-- BEGIN --

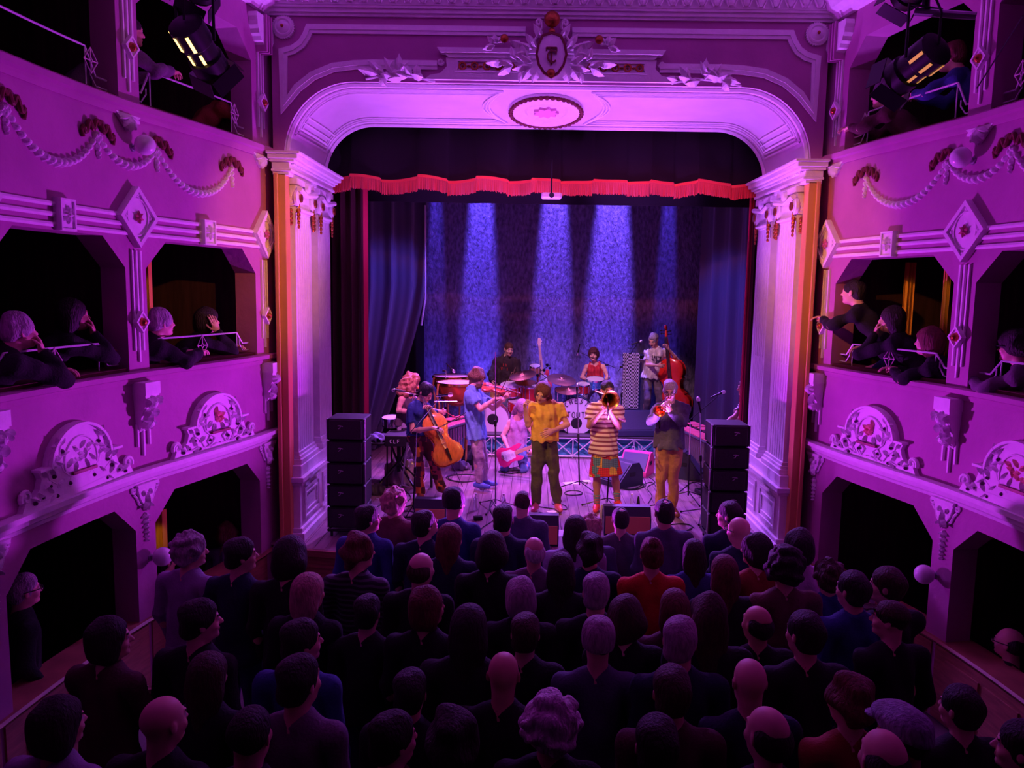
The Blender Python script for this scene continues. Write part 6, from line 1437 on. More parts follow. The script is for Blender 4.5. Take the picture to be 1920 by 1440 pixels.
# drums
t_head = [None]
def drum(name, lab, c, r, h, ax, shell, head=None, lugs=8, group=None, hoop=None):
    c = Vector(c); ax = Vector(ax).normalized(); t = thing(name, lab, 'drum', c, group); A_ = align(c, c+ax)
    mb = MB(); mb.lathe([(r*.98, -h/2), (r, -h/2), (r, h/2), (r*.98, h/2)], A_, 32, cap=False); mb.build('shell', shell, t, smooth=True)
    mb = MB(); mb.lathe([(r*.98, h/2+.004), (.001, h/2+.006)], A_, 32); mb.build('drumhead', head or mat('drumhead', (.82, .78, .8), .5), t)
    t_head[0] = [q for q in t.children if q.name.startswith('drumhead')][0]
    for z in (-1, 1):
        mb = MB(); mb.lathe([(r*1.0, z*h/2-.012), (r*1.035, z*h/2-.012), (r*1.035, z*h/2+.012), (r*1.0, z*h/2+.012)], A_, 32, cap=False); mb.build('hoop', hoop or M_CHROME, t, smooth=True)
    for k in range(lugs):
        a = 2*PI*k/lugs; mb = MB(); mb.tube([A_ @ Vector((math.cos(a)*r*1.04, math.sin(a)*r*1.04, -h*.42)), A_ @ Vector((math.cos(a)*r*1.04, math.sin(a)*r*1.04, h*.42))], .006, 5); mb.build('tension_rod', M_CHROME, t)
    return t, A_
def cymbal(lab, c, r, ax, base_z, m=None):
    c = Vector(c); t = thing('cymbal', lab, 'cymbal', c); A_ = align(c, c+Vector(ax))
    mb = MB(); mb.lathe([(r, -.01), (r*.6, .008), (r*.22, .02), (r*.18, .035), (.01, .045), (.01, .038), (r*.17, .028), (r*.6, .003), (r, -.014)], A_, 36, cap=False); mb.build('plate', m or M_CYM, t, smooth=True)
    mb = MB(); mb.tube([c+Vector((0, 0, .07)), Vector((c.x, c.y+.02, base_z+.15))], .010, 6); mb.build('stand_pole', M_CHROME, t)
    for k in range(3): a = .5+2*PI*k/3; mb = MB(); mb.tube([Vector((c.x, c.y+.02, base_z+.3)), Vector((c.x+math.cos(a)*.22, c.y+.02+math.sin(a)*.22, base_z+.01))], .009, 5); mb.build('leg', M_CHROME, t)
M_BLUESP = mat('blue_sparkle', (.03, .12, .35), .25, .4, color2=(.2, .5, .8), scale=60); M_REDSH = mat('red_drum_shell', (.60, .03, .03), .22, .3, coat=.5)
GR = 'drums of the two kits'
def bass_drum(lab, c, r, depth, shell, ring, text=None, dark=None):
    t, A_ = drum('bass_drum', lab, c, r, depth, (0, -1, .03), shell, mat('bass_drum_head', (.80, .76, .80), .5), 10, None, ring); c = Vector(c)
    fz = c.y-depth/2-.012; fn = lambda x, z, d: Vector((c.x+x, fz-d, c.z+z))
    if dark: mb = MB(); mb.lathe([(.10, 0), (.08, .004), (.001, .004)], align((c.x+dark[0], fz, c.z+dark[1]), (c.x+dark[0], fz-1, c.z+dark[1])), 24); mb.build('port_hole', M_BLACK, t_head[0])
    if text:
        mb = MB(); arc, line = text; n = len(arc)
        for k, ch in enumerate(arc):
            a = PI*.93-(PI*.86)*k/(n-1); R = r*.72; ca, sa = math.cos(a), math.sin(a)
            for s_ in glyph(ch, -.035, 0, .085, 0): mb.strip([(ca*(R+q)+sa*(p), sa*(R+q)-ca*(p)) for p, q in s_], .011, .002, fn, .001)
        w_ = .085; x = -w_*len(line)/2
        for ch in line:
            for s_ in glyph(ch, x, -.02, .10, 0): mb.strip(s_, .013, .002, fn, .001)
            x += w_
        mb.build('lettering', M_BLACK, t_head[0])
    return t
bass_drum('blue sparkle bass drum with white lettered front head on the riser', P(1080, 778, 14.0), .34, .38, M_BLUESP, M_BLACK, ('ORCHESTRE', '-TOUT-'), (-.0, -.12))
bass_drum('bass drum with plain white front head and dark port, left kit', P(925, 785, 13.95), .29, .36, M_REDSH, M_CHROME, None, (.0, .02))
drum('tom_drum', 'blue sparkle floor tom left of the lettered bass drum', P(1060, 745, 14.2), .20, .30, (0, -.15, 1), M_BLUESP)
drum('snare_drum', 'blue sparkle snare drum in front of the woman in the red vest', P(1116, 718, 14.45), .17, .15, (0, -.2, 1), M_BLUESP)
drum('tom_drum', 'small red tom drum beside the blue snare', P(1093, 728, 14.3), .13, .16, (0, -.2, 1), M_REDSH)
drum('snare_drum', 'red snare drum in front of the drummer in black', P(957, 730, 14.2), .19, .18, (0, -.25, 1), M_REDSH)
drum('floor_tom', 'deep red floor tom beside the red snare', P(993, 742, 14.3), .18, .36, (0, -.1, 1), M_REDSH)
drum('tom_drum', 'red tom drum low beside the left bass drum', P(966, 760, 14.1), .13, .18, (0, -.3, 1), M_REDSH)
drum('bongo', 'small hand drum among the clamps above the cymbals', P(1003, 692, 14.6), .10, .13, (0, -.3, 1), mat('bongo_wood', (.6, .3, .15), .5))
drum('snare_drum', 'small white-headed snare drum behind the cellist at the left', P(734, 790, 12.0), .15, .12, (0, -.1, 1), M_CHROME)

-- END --

**Given request**. Each line above is to be copied verbatim. Drop any image from the copy.

**Full response**.
The Blender Python script for this scene continues. Write part 6, from line 1437 on. More parts follow. The script is for Blender 4.5. Take the picture to be 1920 by 1440 pixels.
# drums
t_head = [None]
def drum(name, lab, c, r, h, ax, shell, head=None, lugs=8, group=None, hoop=None):
    c = Vector(c); ax = Vector(ax).normalized(); t = thing(name, lab, 'drum', c, group); A_ = align(c, c+ax)
    mb = MB(); mb.lathe([(r*.98, -h/2), (r, -h/2), (r, h/2), (r*.98, h/2)], A_, 32, cap=False); mb.build('shell', shell, t, smooth=True)
    mb = MB(); mb.lathe([(r*.98, h/2+.004), (.001, h/2+.006)], A_, 32); mb.build('drumhead', head or mat('drumhead', (.82, .78, .8), .5), t)
    t_head[0] = [q for q in t.children if q.name.startswith('drumhead')][0]
    for z in (-1, 1):
        mb = MB(); mb.lathe([(r*1.0, z*h/2-.012), (r*1.035, z*h/2-.012), (r*1.035, z*h/2+.012), (r*1.0, z*h/2+.012)], A_, 32, cap=False); mb.build('hoop', hoop or M_CHROME, t, smooth=True)
    for k in range(lugs):
        a = 2*PI*k/lugs; mb = MB(); mb.tube([A_ @ Vector((math.cos(a)*r*1.04, math.sin(a)*r*1.04, -h*.42)), A_ @ Vector((math.cos(a)*r*1.04, math.sin(a)*r*1.04, h*.42))], .006, 5); mb.build('tension_rod', M_CHROME, t)
    return t, A_
def cymbal(lab, c, r, ax, base_z, m=None):
    c = Vector(c); t = thing('cymbal', lab, 'cymbal', c); A_ = align(c, c+Vector(ax))
    mb = MB(); mb.lathe([(r, -.01), (r*.6, .008), (r*.22, .02), (r*.18, .035), (.01, .045), (.01, .038), (r*.17, .028), (r*.6, .003), (r, -.014)], A_, 36, cap=False); mb.build('plate', m or M_CYM, t, smooth=True)
    mb = MB(); mb.tube([c+Vector((0, 0, .07)), Vector((c.x, c.y+.02, base_z+.15))], .010, 6); mb.build('stand_pole', M_CHROME, t)
    for k in range(3): a = .5+2*PI*k/3; mb = MB(); mb.tube([Vector((c.x, c.y+.02, base_z+.3)), Vector((c.x+math.cos(a)*.22, c.y+.02+math.sin(a)*.22, base_z+.01))], .009, 5); mb.build('leg', M_CHROME, t)
M_BLUESP = mat('blue_sparkle', (.03, .12, .35), .25, .4, color2=(.2, .5, .8), scale=60); M_REDSH = mat('red_drum_shell', (.60, .03, .03), .22, .3, coat=.5)
GR = 'drums of the two kits'
def bass_drum(lab, c, r, depth, shell, ring, text=None, dark=None):
    t, A_ = drum('bass_drum', lab, c, r, depth, (0, -1, .03), shell, mat('bass_drum_head', (.80, .76, .80), .5), 10, None, ring); c = Vector(c)
    fz = c.y-depth/2-.012; fn = lambda x, z, d: Vector((c.x+x, fz-d, c.z+z))
    if dark: mb = MB(); mb.lathe([(.10, 0), (.08, .004), (.001, .004)], align((c.x+dark[0], fz, c.z+dark[1]), (c.x+dark[0], fz-1, c.z+dark[1])), 24); mb.build('port_hole', M_BLACK, t_head[0])
    if text:
        mb = MB(); arc, line = text; n = len(arc)
        for k, ch in enumerate(arc):
            a = PI*.93-(PI*.86)*k/(n-1); R = r*.72; ca, sa = math.cos(a), math.sin(a)
            for s_ in glyph(ch, -.035, 0, .085, 0): mb.strip([(ca*(R+q)+sa*(p), sa*(R+q)-ca*(p)) for p, q in s_], .011, .002, fn, .001)
        w_ = .085; x = -w_*len(line)/2
        for ch in line:
            for s_ in glyph(ch, x, -.02, .10, 0): mb.strip(s_, .013, .002, fn, .001)
            x += w_
        mb.build('lettering', M_BLACK, t_head[0])
    return t
bass_drum('blue sparkle bass drum with white lettered front head on the riser', P(1080, 778, 14.0), .34, .38, M_BLUESP, M_BLACK, ('ORCHESTRE', '-TOUT-'), (-.0, -.12))
bass_drum('bass drum with plain white front head and dark port, left kit', P(925, 785, 13.95), .29, .36, M_REDSH, M_CHROME, None, (.0, .02))
drum('tom_drum', 'blue sparkle floor tom left of the lettered bass drum', P(1060, 745, 14.2), .20, .30, (0, -.15, 1), M_BLUESP)
drum('snare_drum', 'blue sparkle snare drum in front of the woman in the red vest', P(1116, 718, 14.45), .17, .15, (0, -.2, 1), M_BLUESP)
drum('tom_drum', 'small red tom drum beside the blue snare', P(1093, 728, 14.3), .13, .16, (0, -.2, 1), M_REDSH)
drum('snare_drum', 'red snare drum in front of the drummer in black', P(957, 730, 14.2), .19, .18, (0, -.25, 1), M_REDSH)
drum('floor_tom', 'deep red floor tom beside the red snare', P(993, 742, 14.3), .18, .36, (0, -.1, 1), M_REDSH)
drum('tom_drum', 'red tom drum low beside the left bass drum', P(966, 760, 14.1), .13, .18, (0, -.3, 1), M_REDSH)
drum('bongo', 'small hand drum among the clamps above the cymbals', P(1003, 692, 14.6), .10, .13, (0, -.3, 1), mat('bongo_wood', (.6, .3, .15), .5))
drum('snare_drum', 'small white-headed snare drum behind the cellist at the left', P(734, 790, 12.0), .15, .12, (0, -.1, 1), M_CHROME)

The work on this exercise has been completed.